Major exporters were mostly lower, with Honda down 2.14%, Nissan losing 1.26% and Toyota off 0.55%.

The big banks were also down after Kuroda’s suggestion that rates could sink further, with Mitsubishi UFJ off 2.06%, Mizuho Financial down 1.26% and SMFG losing 1.41%.

Mainland markets were also lower, with the Shanghai Composite down 1.74% at 2,981.24, and the Shenzhen Composite slipping 2.06% to 1,966.60.

South Korea’s Kospi slipped 0.34% to 2,047.11, while Hong Kong’s Hang Seng Index lost 1.56% by the close.

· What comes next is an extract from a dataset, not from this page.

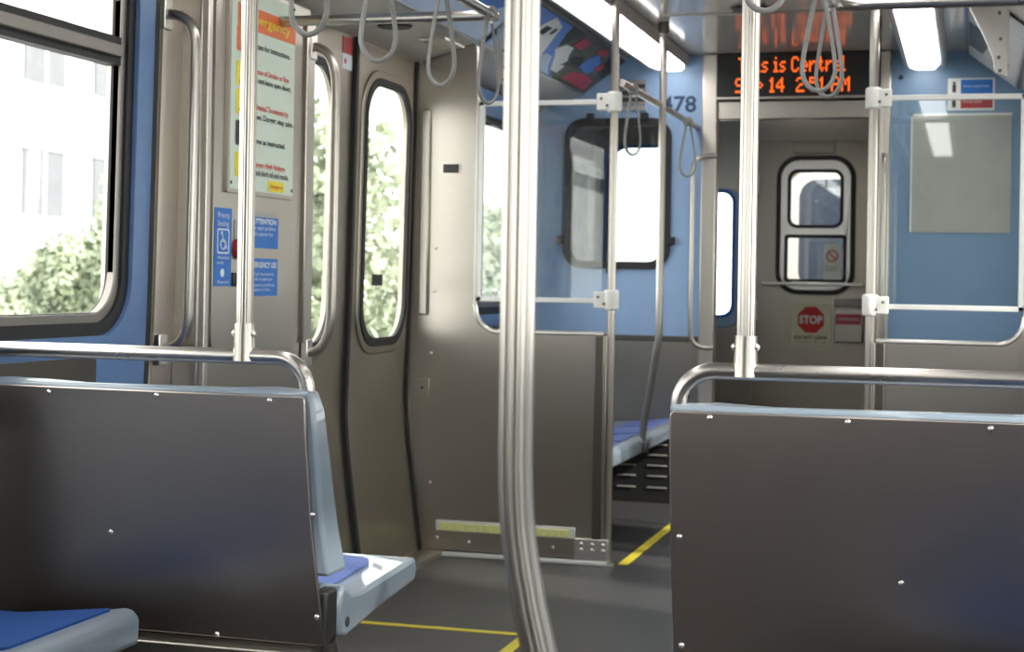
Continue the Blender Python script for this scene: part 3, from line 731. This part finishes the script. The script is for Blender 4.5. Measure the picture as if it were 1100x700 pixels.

Shares in Seoul technology giant Samsung reversed some earlier gains to finish 0.19% lower, after it emerged the company was looking at delays to the relaunch of its Galaxy Note 7 smartphone.

The original version of the phone has been recalled worldwide, after reports the battery was prone to spontaneously combust.

Investors were keeping one eye towards the US presidential debate on Monday night in the US, with Hillary Clinton and Donald Trump neck-and-neck in the polls.

“A 'good' performance by Trump could see a rally in safe haven assets, Japanese government bonds/yen, gold, German bunds, and that further yield compression conversely may actually assist long duration 'riskier' assets such as emerging markets, high yield bonds and US equities,” noted IG market analyst Angus Nicholson.

Oil prices were higher during Asian trading on Monday, with Brent crude last up 0.61% at $46.17 per barrel, and West Texas Intermediate adding 0.63% at $44.76.

OPEC producers are slated to meet this week, behind the scenes at an Algerian energy conference, to once again discuss an elusive production freeze deal, though analysts were sceptical.

Australia’s S&P/ASX 200 was flat, finishing at 5,431.40, dragged down by the weighty financials subindex - which lost 0.13% - and the energy subindex, down 0.07%.

The materials sector gained slightly, however, rising 0.26% by the closing bell in Sydney.

Major regional banks managed a higher finish, with Australia and New Zealand Banking Group up 0.04%, Commonwealth Bank of Australia virtually flat, National Australia Bank rising 0.14% and Westpac adding 0.1%.

In New Zealand, the S&P/NZX 50 fell 0.4% to 7,264.86, with Ebos Group, Tower Insurance and A2 Milk leading the benchmark lower on light trading.

The down under dollars were both weaker against the greenback, with the Kiwi last 0.09% weaker at NZD 1.3816 and the Aussie retreating 0.11% to AUD 1.3128 per $1.